Antigone a Scampia è un libro scritto dalla musicologa, giornalista e scrittrice di racconti partenopea Serena Gaudino. Se accostare Antigone a Scampia potrà sembrarvi un ossimoro allora vi state sbagliando di grosso. Quello della Gaudino non è un libro scontato, ma è frutto di un’esperienza di lavoro in uno dei quartieri più degradati di Napoli, ben noto alle cronache per faide camorristiche e spaccio di droga. La tragedia sofoclea di Antigone traslata a Scampia si veste di modernità.
Per saperne di più, l’ANPI di Lussemburgo ha organizzato un incontro con Serena Gaudino il 28 giugno alle 19, presso la sede di Culturando (evento gratuito). In questa occasione, la Gaudino non solo racconterà la storia del suo libro ma darà vita anche ad una performance teatrale.
PassaParola ha intervistato l’autrice.
Come nasce l’idea di parlare di Antigone alle donne di Scampia e perché?
Per diversi anni ho lavorato a Scampia come cultural project manager per alcune associazioni del quartiere. Frequentando il posto, la gente, provando a capire i loro bisogni e analizzare il loro modo di vivere la società ho provato a elaborare e proporre attività che potessero interessarle o meglio che riuscissero a smuovere le loro coscienze. Ma soprattutto a far capire loro il tipo di vita che facevano, la condizione in cui vivevano. Così ho pensato al progetto che aveva Simone Weil: negli anni Trenta lei era convinta che per alzare il livello culturale delle persone bisognava far sì che queste capissero che vita vivevano. E come farlo? Leggendo loro i classici latini e greci, perché questa letteratura era la sola in grado di far crescere le persone, comprese le loro coscienze.
Così ho provato a riprendere il progetto della Weil e a riproporlo a Scampia, alle donne di Scampia. A quelle donne che combattevano ogni giorno per i loro diritti e per quelli dei loro famigliari, in un clima di degrado, abbandono e ignoranza.
E’ stato complicato far partecipare le donne di Scampia a questa iniziativa?
All’inizio sì.
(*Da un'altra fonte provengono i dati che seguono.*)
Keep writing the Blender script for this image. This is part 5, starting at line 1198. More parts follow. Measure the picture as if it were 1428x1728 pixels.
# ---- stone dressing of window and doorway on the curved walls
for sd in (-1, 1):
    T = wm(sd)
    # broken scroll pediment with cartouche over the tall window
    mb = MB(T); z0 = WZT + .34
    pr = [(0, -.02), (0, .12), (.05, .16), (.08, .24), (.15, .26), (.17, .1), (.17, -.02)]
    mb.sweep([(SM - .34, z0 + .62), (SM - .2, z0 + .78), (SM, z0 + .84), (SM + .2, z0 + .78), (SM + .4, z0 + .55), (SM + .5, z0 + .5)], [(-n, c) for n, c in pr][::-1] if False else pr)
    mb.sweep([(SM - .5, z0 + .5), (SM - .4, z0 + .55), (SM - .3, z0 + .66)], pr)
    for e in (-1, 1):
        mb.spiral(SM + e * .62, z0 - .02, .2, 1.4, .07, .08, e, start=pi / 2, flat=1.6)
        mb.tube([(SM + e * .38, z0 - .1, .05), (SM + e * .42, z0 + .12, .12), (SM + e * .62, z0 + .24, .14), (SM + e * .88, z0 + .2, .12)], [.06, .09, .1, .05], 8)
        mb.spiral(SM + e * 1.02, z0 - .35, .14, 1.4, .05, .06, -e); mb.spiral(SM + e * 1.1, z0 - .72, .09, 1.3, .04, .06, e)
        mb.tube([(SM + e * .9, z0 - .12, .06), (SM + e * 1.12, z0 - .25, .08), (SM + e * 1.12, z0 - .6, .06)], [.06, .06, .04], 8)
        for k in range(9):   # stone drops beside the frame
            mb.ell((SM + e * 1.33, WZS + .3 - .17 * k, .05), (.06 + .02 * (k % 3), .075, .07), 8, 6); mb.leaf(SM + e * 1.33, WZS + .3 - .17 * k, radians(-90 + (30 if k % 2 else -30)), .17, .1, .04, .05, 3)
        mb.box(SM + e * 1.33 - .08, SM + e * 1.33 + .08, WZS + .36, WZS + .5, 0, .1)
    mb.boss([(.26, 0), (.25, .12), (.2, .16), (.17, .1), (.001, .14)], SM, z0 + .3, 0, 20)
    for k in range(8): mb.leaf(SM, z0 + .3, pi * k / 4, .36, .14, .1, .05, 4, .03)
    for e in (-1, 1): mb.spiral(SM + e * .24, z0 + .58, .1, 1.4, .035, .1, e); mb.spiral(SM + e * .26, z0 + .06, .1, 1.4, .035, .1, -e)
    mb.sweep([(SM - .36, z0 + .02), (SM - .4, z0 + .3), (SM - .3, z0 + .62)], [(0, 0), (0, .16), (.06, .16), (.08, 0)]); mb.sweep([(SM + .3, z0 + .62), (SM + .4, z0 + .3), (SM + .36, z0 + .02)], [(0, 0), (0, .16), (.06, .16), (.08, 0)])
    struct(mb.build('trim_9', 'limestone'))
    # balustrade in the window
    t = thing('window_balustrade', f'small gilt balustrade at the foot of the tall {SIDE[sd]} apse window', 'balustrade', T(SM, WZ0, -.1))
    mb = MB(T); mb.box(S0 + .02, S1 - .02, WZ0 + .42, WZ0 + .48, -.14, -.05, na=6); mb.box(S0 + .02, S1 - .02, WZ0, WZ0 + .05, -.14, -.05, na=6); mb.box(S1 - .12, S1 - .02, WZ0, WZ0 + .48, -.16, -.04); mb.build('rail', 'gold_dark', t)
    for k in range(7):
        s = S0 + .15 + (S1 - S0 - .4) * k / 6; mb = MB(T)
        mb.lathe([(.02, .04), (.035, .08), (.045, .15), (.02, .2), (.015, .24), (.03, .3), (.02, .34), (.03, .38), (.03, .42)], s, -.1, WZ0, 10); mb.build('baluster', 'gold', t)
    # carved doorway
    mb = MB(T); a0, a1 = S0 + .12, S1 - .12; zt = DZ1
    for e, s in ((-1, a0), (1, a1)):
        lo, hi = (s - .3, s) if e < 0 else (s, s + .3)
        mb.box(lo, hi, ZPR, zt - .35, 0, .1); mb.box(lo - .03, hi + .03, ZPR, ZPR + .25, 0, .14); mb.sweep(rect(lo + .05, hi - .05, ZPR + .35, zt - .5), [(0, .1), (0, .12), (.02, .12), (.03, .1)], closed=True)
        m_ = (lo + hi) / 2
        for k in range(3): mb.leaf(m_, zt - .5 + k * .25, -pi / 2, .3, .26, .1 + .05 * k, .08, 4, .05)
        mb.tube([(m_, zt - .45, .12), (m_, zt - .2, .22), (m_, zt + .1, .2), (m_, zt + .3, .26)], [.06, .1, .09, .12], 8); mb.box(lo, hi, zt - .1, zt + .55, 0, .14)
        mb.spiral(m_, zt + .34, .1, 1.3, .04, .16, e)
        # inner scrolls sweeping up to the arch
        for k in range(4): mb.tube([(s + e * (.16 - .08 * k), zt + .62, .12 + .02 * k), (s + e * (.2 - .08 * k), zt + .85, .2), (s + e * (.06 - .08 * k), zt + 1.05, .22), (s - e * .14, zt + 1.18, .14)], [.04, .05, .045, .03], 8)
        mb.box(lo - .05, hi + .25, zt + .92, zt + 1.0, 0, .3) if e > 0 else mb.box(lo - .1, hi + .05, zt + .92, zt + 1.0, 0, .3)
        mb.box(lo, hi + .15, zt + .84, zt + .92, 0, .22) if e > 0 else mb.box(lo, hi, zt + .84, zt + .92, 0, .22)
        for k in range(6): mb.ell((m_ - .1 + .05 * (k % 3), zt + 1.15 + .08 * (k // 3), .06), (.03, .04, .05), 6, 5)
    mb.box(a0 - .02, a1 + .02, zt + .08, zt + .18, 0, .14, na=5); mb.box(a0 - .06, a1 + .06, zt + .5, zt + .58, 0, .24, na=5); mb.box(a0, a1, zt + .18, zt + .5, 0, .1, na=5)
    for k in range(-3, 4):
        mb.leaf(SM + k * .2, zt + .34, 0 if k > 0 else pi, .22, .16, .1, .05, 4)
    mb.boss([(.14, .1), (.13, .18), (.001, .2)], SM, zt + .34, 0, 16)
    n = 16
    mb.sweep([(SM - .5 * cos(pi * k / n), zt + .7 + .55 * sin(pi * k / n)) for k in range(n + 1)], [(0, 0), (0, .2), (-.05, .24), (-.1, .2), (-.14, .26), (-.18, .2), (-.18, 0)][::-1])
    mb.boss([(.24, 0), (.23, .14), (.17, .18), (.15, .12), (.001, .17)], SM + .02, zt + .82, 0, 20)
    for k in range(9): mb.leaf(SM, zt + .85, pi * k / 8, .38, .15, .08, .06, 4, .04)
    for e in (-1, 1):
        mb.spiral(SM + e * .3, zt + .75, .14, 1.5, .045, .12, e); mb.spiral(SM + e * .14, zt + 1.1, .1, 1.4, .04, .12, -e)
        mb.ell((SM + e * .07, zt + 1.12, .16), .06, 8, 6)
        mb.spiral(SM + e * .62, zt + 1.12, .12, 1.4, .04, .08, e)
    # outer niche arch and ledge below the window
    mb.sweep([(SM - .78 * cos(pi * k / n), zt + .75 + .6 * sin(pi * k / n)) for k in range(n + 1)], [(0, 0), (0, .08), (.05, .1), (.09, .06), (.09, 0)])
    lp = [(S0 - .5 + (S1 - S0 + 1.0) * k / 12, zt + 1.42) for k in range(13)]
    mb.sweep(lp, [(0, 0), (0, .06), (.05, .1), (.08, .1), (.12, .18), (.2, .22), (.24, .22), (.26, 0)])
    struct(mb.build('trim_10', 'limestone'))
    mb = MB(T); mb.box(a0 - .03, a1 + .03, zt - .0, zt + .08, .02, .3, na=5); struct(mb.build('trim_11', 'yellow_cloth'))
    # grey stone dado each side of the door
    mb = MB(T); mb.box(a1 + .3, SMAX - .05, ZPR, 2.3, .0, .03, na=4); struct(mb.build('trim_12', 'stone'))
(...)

Poi man mano e grazie anche alle associazioni con cui lavoravo le donne da cinque sono diventate dieci e poi venti. Fino a cinquanta, il numero massimo raggiunto. Alla fine si sono appassionate perché venendo ai miei incontri si sentivano finalmente coinvolte in qualcosa che riguardava solo loro, che faceva loro bene, che le aiutava a capire la loro condizione di vita. Grazie soprattutto ai momenti di condivisione, di lettura ad alta voce e di scambio di esperienze.
Quali sono state le prime impressioni delle ascoltatrici?
Il racconto aveva fatto molto presa su di loro. Per un anno intero si sono succeduti gli incontri una volta al mese e nel corso di questi leggevamo un brano, ne discutevamo, lo rileggevamo, a volte lo mettevamo anche in scena. Ci sono stati momenti molto belli: finalmente, mi dissero a un certo punto, alla fine del racconto, che avevano capito fino in fondo il significato del termine tragedia. E che forse la loro vita si avvicinava proprio a una tragedia. E alla fine hanno cominciato a raccontare le loro storie. Storie che io ho raccolto e ho ricucito insieme al racconto completamente riscritto del mito di Antigone.
Ha in mente altri progetti simili da poter realizzare in altre periferie napoletane?
Ho provato subito dopo a proporre l’Elettra. Ma il panorama era cambiato. Le stesse donne erano già cresciute e meno appassionate, altre erano troppo colte per aprirsi alla nuova tragedia come avevano fatto quelle del primo gruppo. Abbiamo finito il percorso sì ma la preziosità nata con il progetto sull’Antigone non c’è più stata. Va bene così però, evidentemente il progetto ha avuto una buona ricaduta e una vita molto intensa grazie anche al libro che ho pubblicato, lo spettacolo che il regista Giancarlo Gentilucci sta portando in giro e la performance che io stessa propongo.